Since his ’97 retirement, Fanning was appointed to the position of College Organist. He has played for all sorts of occasions for nearly 20 years.
“The organ is like an orchestra with different voices,” he said, pulling stops and pressing keys to demonstrate the different sounds: trumpets, oboe, clarinet… “It’s all very mechanical.”
And complex.
When you look at the organ from the front, you can’t see half of what’s going on. There are 2,800 free standing pipes (give or take). Each pipe makes a different sound and corresponds to certain combinations of keys, pedals and stops. Air is pumped into the wind chest from a motor in the basement and then released into the pipes, depending on which keys are depressed, creating its melodious sound.
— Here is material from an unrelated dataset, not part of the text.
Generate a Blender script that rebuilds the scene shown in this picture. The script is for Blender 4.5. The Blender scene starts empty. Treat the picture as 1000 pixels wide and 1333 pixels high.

The Gress-Miles organ in Mead Chapel was installed in 1971 during Jim Armstrong’s presidency at the college, and refurbished in 2006 for $60,000. It’s a well respected instrument and has been played by many accomplished organists including Paul Jacobs, the chair of the Juilliard School’s organ department.
“It’s a really hospitable instrument,” said Fanning, who’s now retired from his role as college organist. “It’s a medium size and can be adapted for all organ literature.”
But simply playing all the right notes on the organ doesn’t make you a good organist.
“It’s not about the sound,” Fanning explained. “It’s about the way the organist can deal with time… An organist is dealing with different problems than a vocalist or instrumentalist; the organ is limited in its dynamic range. So the organist has to be aware of consonants and pauses in the music. Time — t-i-m-e — is so very important in the way the notes are connected or not… You have to figure out how to make the piece stand out, how to articulate it in a different way — it has to pop!”
It’s such insight of this unique musical instrument that earned Fanning the Artist of the Year designation by the New Hampshire-Vermont chapter of the American Guild of Organists in 1995, and the audience can expect plenty of “pop” during the Oct. 1 concert that is bound to be an incredible showcase of Fanning’s 50 years.